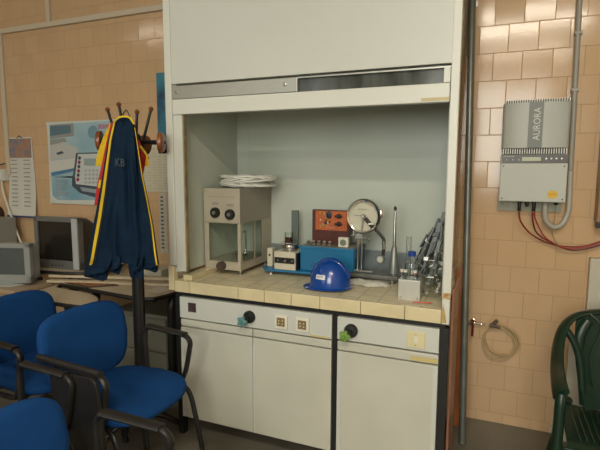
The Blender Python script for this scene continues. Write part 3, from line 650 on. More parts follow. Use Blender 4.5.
for i in range(22):
    x = -.965+random.random()*.07; z = 1.18+random.random()*.085
    s_ = .003+random.random()*.005
    obj('component', B().box((x, oy-.003-s_/2, z), (s_*(1+random.random()), s_, s_*(1+random.random()*1.5)), .001), random.choice([m_cu, m_cu, m_steel, m_black, m_cream]), fc)
obj('coil', B().lathe([(.011, 0), (.011, .01), (.006, .014)], (-.925, oy-.003, 1.205), 14, (0, -1, 0)), mat('coil_brown', (.12, .03, .015), .4), fc)
text('lettering', 'ELECTRONICA', .011, (-.925, oy-.0035, 1.172), (1, 0, 0), (0, 0, 1), mat('pale_ink', (.6, .35, .2), .5), fc, sx=.8)
for i in range(5):
    x = -1.012+i*.033
    t = thing('terminal_knob', ('leftmost', 'second from left', 'middle', 'second from right', 'rightmost')[i]+' of five small grey terminal knobs before the orange panel', 'knob', (x, -.405, zb_), 'terminal knobs on the blue case')
    obj('body', B().box((x, -.405, zb_+.014), (.018, .018, .026), .004), mat('knob_grey_%d' % i, (.30+.03*(i % 2), .28, .24), .3, metal=.3), t)
    obj('cap', B().lathe([(.009, 0), (.006, .006)], (x, -.4145, zb_+.015), 12, (0, -1, 0)), m_chrome, t)
so = thing('socket_block', 'white square socket block at the right end of the blue case top', 'socket', (-.795, -.40, zb_))
obj('block', B().bb((-.822, -.43, zb_+.001), (-.765, -.40, zb_+.056), .003), m_sock, so)
obj('ring', B().lathe([(.018, 0), (.018, .003), (.010, .004)], (-.7935, -.4302, zb_+.028), 20, (0, -1, 0)), mat('green_grey_ring', (.16, .20, .14), .4), so)

# helmet
hm = thing('safety_helmet', 'royal blue safety helmet lying on the tiled worktop', 'helmet', (-.785, -.68, ZC))
m_hel = mat('helmet_blue', (.004, .055, .30), .22, coat=.5)
hc = Vector((-.79, -.655, ZC+.002)); hr = (.104, .115, .150)
hd = Vector((-.55, -.83, 0)).normalized()   # brim points this way
def dome(u, v):
    a = 2*PI*u; t_ = v*PI/2
    x, y, z = math.cos(a)*math.cos(t_)**.85, math.sin(a)*math.cos(t_)**.85, math.sin(t_)
    rad = 1+.05*max(0, 1-abs(y)*6)*math.sin(t_)   # ridge fore and aft
    return hc+Vector((x*.108*rad, y*.098*rad, .008+z*.142*rad))
b_ = B(); b_.grid(dome, 48, 14); obj('shell', b_, m_hel, hm).rotation_euler = (0, 0, 0)
def brim(u, v):
    a = 2*PI*u; c_ = math.cos(a-PI*.98); w_ = .010+.030*max(0, c_)**1.5
    r_ = 1+0*v
    bx_ = Vector((math.cos(a)*(.106+w_*v), math.sin(a)*(.098+w_*v), .016-.014*v*(.5+.5*max(0, c_)))); return hc+bx_
b_ = B(); b_.grid(brim, 48, 4, thick=.004); obj('brim', b_, m_hel, hm)
rg = B(); 
for k_ in (-.3, 0, .3):
    rg.tube([dome(.5, 0)*0+hc+Vector((.111*math.cos(t_), k_*.1*math.cos(t_)*0+k_*.06, .008+.1455*math.sin(t_)*(1-.07*abs(k_)))) for t_ in [PI*.12+PI*.76*i/20 for i in range(21)]], .004, 8)
obj('ridge', rg, m_hel, hm)
# sticker conforming to the dome
def stick(u, v, e=1.008): a = -PI*(.66-.17*u); t_ = .36+.17*v; q = dome((a/(2*PI)) % 1, t_/(PI/2)); return hc+(q-hc)*(e+.012)
st = obj('sticker', B().grid(stick, 8, 4, thick=.001), mat('white_sticker', (.72, .74, .74), .4), hm)
q = stick(.15, .28); q2 = stick(.85, .28); q3 = stick(.15, .9)
text('lettering', 'SAFETY', .015, q+(q-hc)*.016, (q2-q), (q3-q), mat('navy_ink', (.02, .05, .2), .4), st, sx=.7)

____

**What you should do**
Copy the listing word for word, excluding its pictures.

**Finished exercise**
The Blender Python script for this scene continues. Write part 3, from line 650 on. More parts follow. Use Blender 4.5.
for i in range(22):
    x = -.965+random.random()*.07; z = 1.18+random.random()*.085
    s_ = .003+random.random()*.005
    obj('component', B().box((x, oy-.003-s_/2, z), (s_*(1+random.random()), s_, s_*(1+random.random()*1.5)), .001), random.choice([m_cu, m_cu, m_steel, m_black, m_cream]), fc)
obj('coil', B().lathe([(.011, 0), (.011, .01), (.006, .014)], (-.925, oy-.003, 1.205), 14, (0, -1, 0)), mat('coil_brown', (.12, .03, .015), .4), fc)
text('lettering', 'ELECTRONICA', .011, (-.925, oy-.0035, 1.172), (1, 0, 0), (0, 0, 1), mat('pale_ink', (.6, .35, .2), .5), fc, sx=.8)
for i in range(5):
    x = -1.012+i*.033
    t = thing('terminal_knob', ('leftmost', 'second from left', 'middle', 'second from right', 'rightmost')[i]+' of five small grey terminal knobs before the orange panel', 'knob', (x, -.405, zb_), 'terminal knobs on the blue case')
    obj('body', B().box((x, -.405, zb_+.014), (.018, .018, .026), .004), mat('knob_grey_%d' % i, (.30+.03*(i % 2), .28, .24), .3, metal=.3), t)
    obj('cap', B().lathe([(.009, 0), (.006, .006)], (x, -.4145, zb_+.015), 12, (0, -1, 0)), m_chrome, t)
so = thing('socket_block', 'white square socket block at the right end of the blue case top', 'socket', (-.795, -.40, zb_))
obj('block', B().bb((-.822, -.43, zb_+.001), (-.765, -.40, zb_+.056), .003), m_sock, so)
obj('ring', B().lathe([(.018, 0), (.018, .003), (.010, .004)], (-.7935, -.4302, zb_+.028), 20, (0, -1, 0)), mat('green_grey_ring', (.16, .20, .14), .4), so)

# helmet
hm = thing('safety_helmet', 'royal blue safety helmet lying on the tiled worktop', 'helmet', (-.785, -.68, ZC))
m_hel = mat('helmet_blue', (.004, .055, .30), .22, coat=.5)
hc = Vector((-.79, -.655, ZC+.002)); hr = (.104, .115, .150)
hd = Vector((-.55, -.83, 0)).normalized()   # brim points this way
def dome(u, v):
    a = 2*PI*u; t_ = v*PI/2
    x, y, z = math.cos(a)*math.cos(t_)**.85, math.sin(a)*math.cos(t_)**.85, math.sin(t_)
    rad = 1+.05*max(0, 1-abs(y)*6)*math.sin(t_)   # ridge fore and aft
    return hc+Vector((x*.108*rad, y*.098*rad, .008+z*.142*rad))
b_ = B(); b_.grid(dome, 48, 14); obj('shell', b_, m_hel, hm).rotation_euler = (0, 0, 0)
def brim(u, v):
    a = 2*PI*u; c_ = math.cos(a-PI*.98); w_ = .010+.030*max(0, c_)**1.5
    r_ = 1+0*v
    bx_ = Vector((math.cos(a)*(.106+w_*v), math.sin(a)*(.098+w_*v), .016-.014*v*(.5+.5*max(0, c_)))); return hc+bx_
b_ = B(); b_.grid(brim, 48, 4, thick=.004); obj('brim', b_, m_hel, hm)
rg = B(); 
for k_ in (-.3, 0, .3):
    rg.tube([dome(.5, 0)*0+hc+Vector((.111*math.cos(t_), k_*.1*math.cos(t_)*0+k_*.06, .008+.1455*math.sin(t_)*(1-.07*abs(k_)))) for t_ in [PI*.12+PI*.76*i/20 for i in range(21)]], .004, 8)
obj('ridge', rg, m_hel, hm)
# sticker conforming to the dome
def stick(u, v, e=1.008): a = -PI*(.66-.17*u); t_ = .36+.17*v; q = dome((a/(2*PI)) % 1, t_/(PI/2)); return hc+(q-hc)*(e+.012)
st = obj('sticker', B().grid(stick, 8, 4, thick=.001), mat('white_sticker', (.72, .74, .74), .4), hm)
q = stick(.15, .28); q2 = stick(.85, .28); q3 = stick(.15, .9)
text('lettering', 'SAFETY', .015, q+(q-hc)*.016, (q2-q), (q3-q), mat('navy_ink', (.02, .05, .2), .4), st, sx=.7)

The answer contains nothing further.